Restore democracy. A no in a referendum means no. And we will fight hard for another Europe, where Brussels doesn’t dictate and there’s no place for a European Commission, a European army, or a European Public Prosecutor.

Challenging the myth of TINA (There Is No Alternative), Roemer said that “the policies adopted in recent years didn’t fall out of the sky and are absolutely not a natural phenomenon. They are the logical consequences of an ideological vision, a view of society. In the last thirty years the VVD has participated in government for twenty-five of them and has determined the course of government.

This has to end. If you organise a society on the lines of an ‘every man for himself and God for all of us’ mentality, you shouldn’t be surprised if ever fewer people look out for each other.“

Referring to the far right leader Geert Wilders, Roemer noted that there was substantial support for the VVD line from Wilders’ PVV, that they not only set people against each other, but they have voted mostly – and more than any other parliamentary group - with the VVD, for example when it came to the marketisation of health care, raising the pension age, the selling off of rented accommodation and the destruction of social workplaces.

The SP has “a fundamentally different view of society” to that of neoliberalism, which is responsible for “the splintering of the society, the hollowing out of democracy, increasing division and the dismantling of our communal services.”

That, Roemer said, is what these elections are about.

“We are helping people to take back the power.”

There needs to be a change of direction. To allow the VVD to stay in government by agreeing to govern with them, as the Labour Party has done, is shameful. “If you want to combat the neoliberal thieves, don’t hoist the white flag of surrender in advance of the fight.” If progressive Netherlands wanted Rutte out, “you don’t surreptitiously apply for the position of his left-wing lackey. So we must work together to kick the VVD out on March 15th.

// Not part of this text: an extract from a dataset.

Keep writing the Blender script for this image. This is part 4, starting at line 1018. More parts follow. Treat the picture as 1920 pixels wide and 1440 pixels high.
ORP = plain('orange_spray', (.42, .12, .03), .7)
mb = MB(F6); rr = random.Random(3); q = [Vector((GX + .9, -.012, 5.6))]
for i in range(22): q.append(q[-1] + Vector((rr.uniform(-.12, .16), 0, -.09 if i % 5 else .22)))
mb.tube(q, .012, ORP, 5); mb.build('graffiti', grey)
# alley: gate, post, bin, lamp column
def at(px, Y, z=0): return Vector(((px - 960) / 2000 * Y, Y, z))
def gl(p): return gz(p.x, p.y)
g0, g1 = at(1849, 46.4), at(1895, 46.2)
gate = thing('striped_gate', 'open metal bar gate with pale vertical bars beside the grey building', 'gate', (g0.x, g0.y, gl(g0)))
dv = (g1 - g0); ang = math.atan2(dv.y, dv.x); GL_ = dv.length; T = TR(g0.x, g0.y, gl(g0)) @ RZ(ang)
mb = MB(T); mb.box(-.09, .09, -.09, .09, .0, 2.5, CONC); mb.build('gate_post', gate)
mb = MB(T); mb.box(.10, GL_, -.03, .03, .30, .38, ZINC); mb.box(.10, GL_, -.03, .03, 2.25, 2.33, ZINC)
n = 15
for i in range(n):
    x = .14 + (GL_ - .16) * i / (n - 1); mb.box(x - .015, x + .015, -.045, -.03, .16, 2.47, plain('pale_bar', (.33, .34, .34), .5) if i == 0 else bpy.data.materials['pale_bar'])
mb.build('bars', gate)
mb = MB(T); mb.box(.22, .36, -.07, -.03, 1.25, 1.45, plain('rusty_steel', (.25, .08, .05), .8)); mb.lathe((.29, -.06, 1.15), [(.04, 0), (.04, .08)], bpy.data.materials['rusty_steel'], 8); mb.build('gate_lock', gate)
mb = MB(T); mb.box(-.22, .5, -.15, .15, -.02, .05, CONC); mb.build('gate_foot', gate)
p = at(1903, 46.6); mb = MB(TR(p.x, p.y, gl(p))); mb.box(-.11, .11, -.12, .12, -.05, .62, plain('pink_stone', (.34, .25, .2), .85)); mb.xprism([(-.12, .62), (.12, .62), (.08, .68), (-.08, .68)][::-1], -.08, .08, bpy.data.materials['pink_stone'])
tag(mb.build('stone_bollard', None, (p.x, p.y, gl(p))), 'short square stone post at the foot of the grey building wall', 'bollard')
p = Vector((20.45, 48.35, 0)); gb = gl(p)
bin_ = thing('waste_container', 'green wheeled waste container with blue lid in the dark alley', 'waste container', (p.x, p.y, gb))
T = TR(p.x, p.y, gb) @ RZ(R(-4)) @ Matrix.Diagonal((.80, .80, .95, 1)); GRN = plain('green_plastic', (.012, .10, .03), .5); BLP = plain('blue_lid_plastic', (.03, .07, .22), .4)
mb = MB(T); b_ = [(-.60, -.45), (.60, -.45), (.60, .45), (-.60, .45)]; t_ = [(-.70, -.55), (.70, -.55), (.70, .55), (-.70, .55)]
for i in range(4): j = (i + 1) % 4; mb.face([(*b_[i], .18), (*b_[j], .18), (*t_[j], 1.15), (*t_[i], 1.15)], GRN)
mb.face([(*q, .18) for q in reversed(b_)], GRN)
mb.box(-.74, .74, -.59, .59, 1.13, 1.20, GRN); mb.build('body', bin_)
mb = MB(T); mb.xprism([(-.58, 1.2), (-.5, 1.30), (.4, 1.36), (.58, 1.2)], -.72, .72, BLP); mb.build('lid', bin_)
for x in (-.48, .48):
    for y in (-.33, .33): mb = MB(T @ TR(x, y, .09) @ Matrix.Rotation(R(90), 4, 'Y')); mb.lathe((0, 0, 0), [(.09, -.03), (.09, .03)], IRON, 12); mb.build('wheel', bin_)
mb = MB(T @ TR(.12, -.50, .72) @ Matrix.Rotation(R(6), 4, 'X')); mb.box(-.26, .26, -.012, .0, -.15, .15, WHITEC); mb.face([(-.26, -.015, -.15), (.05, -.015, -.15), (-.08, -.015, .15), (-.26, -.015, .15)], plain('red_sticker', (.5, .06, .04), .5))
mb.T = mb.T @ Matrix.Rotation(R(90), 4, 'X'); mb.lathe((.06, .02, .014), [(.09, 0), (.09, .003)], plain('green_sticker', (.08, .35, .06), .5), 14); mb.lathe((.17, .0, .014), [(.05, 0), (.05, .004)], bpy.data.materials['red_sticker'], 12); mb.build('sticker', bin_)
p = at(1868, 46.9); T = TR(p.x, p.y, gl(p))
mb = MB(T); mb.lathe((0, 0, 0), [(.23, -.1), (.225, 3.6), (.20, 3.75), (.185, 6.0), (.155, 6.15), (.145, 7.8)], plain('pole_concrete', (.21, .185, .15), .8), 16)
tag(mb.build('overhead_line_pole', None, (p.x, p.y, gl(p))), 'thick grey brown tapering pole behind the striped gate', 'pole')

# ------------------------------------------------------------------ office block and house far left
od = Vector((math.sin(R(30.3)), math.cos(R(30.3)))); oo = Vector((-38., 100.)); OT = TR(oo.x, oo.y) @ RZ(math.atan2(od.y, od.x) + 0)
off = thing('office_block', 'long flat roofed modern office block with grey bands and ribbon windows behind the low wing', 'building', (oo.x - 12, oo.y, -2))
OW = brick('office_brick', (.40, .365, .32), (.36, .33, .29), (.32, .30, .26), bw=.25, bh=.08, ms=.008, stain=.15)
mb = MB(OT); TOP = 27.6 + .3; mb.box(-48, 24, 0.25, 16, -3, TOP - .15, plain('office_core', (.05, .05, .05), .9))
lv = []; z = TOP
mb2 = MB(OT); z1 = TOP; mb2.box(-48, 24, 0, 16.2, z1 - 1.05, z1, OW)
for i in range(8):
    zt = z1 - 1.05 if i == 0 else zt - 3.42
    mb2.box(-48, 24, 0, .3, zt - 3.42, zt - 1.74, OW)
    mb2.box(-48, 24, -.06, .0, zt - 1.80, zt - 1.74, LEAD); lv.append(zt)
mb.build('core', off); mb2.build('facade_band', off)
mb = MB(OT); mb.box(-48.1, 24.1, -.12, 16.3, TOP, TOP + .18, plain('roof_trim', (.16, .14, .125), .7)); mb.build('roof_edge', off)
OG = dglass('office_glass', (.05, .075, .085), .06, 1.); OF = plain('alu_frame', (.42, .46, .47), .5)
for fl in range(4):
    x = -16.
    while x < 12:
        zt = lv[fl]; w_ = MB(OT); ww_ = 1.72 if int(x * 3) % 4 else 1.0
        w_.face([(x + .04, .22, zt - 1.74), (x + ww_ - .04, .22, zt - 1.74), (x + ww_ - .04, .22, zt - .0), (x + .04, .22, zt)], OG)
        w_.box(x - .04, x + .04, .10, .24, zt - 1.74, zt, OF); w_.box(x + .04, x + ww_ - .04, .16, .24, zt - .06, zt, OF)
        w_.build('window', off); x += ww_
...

“Today I call on other progressive parties to join us in making this clear. Let’s work together on the most important Dutch values.” Roemer’s message was that he wants a society where everyone can participate, where we can build a society in which we look after each other, where we speak the same language, where we have equal opportunities; where human dignity takes centre stage. Where cooperation is the norm instead of competition between people. Where everyone has access to health care, the law, an income and a place to live. Where policies are aimed at sustainability and international solidarity.

“So let’s get to work,” Roemer concluded. “Together we will make the SP great and Rutte small. We will go into the streets, into the neighbourhoods. For the people and with the people. It’s going to be a long, hard campaign. But we’re ready for the fight. I’m ready for the fight. Seize the power!”